Upvote:0
"Anamataggo" word is in S.N. Nidanavagga = cause = paṭiccasamuppāda = cycle loop of causes and effects.
You must recite and memorize it's pāli, before you ask something about pāli. The answer already appear in sutta sequence, but you overlook it because you never recite and memorize it's original pāli.
Why the translators try to translate like that?
Because of pāli context of this sutta forcing them to do like that.
"Anamataggoyaṃ, bhikkhave, saṃsāro. Pubbā koṭi na paññāyati avijjānīvaraṇānaṃ sattānaṃ taṇhāsaṃyojanānaṃ sandhāvataṃ saṃsarataṃ."
The translators must describe "Anamataggo" like:
"Anamataggoyaṃ bhikkhave, saṃsāro == Pubbā koṭi na paññāyati avijjānīvaraṇānaṃ sattānaṃ taṇhāsaṃyojanānaṃ sandhāvataṃ saṃsarataṃ."
So, in commentary:
anamataggasaṃyuttassa paṭhame anamataggoti anu amataggo, vassasataṃ vassasahassaṃ ñāṇena anugantvāpi amataggo aviditaggo, nāssa sakkā ito vā etto vā aggaṃ jānituṃ, aparicchinnapubbāparakoṭikoti atthoฯ saṃsāroti khandhādīnaṃ avicchinnappavattā paṭipāṭiฯ pubbā koṭi na paññāyatīti purimamariyādā na dissatiฯ yadaggena cassa purimā koṭi na paññāyati, pacchimāpi tadaggeneva na paññāyati, vemajjheyeva pana sattā saṃsarantiฯ
However, some pāli students maybe over worry about "how to make 'anamatagga' by kaccāyanasutta (ancient pāli grammar cannon)", then they will be stuck their thinking with anamatagga's ingredients.
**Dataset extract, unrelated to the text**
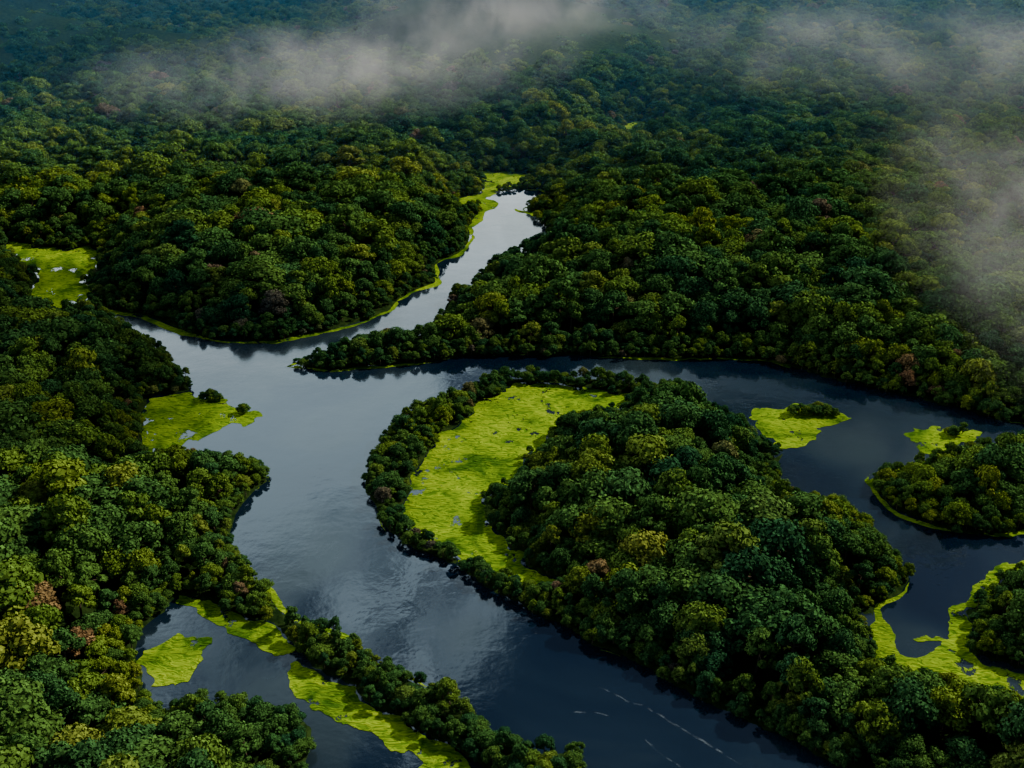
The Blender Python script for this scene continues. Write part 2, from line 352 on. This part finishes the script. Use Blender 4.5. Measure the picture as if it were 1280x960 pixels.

This is just the first rule of vicayahāra in netti-pakaraṇa cannon, pada-vicaya. But commentary can going on by next rule of vicayahāra in netti-pakaraṇa cannon, pubbāpara-vicaya, then use "54, 60 jinavacanayuttaṃ hi" and "404, 370. tesu vuddhilopāgamavikāraviparītādesā ca" of kaccayanasutta to translate 'anamatagga'.
So, if you recited and memorized pāli, first, you will know this process and leave out of being stuck in pāli's ingredient.
Upvote:1
A sutta like this ("the skeletons of a single person, running on and wandering in samsara for an aeon, would make a heap of bones, a quantity of bones as large as this Mount Vepulla") or this ("would that blind sea-turtle, coming to the surface once every one hundred years, stick his neck into the yoke with a single hole") implies that it may be (or may have been) a very long time indeed.
It's not clear whether that long time is past, future, or present.
IMO the implication is that it has been a very long time in the past, and that unless you start the follow the Buddha's way (for liberation) it will continue indefinitely (until you do).
The question of whether it's literally endless may be another of the unanswered questions ("Is the cosmos eternal?").
Upvote:2
Well, from Mahayana perspective it's both. Samsara is endless, just like Dukkha is an invariant principle of sentient existence. Accepting Dukkha (here, inherent unreliability) of phenomena makes it Tathata, suchness. Accepting Samsara makes it Nirvana. Does not mean Samsara has ended or Dukkha ended - not at all. We just make an end to it (nirodha, 3rd N.T.). Endlessness of Samsara is one thing you can truly rely on, which makes it unconditional Nirvana.
Now, if I forget all that and just reason from the original sources, here is what I get:
Looking at your PTS dictionary quote, they are talking about Anamatagga (without beginning / without end) being an epithet of Samsara. When I search Sutta Central for "anamatagga" I find for example this verse from Therigatha:
"...Long are the foolish in Samsara,
again and again cry
without beginning, without end, over the father's death,
the slaughter of the brother and the murder of the self.Oh tears, breast milk and blood:
without beginning, without end you run in Samsara!
Remember the wanderings of the creatures
and the way the bones pile up!Remember the four oceans,
filled with tears, mother's milk and blood!
Remember in one epoch
bones heap up like mount Vepulla!Without beginning, without end have you flowed (lit. samsara’ed),
endless like the seeds of jujube fruit. ..."
This, combined with the literal meaning of the word "samsara" - "running by itself", "drifting" can point us in the right direction. Samsara is endless unless we put an end to it (nirodha). And how do we put an end to it? By applying the principle of this/that-conditionality and undoing the 2nd noble truth, i.e. by accepting what is and arriving at tathata. Now technically, what we accept is not really Samsara as it is, that would be surrendering. Instead, we learn to see Shunyata and that's what we accept, Samsara-as-Shunyata. Does not mean that Samsara has gone anywhere though, it is still endless as it always were. In fact, if we want to help other sentiment beings, we have to deal with Samsara every day.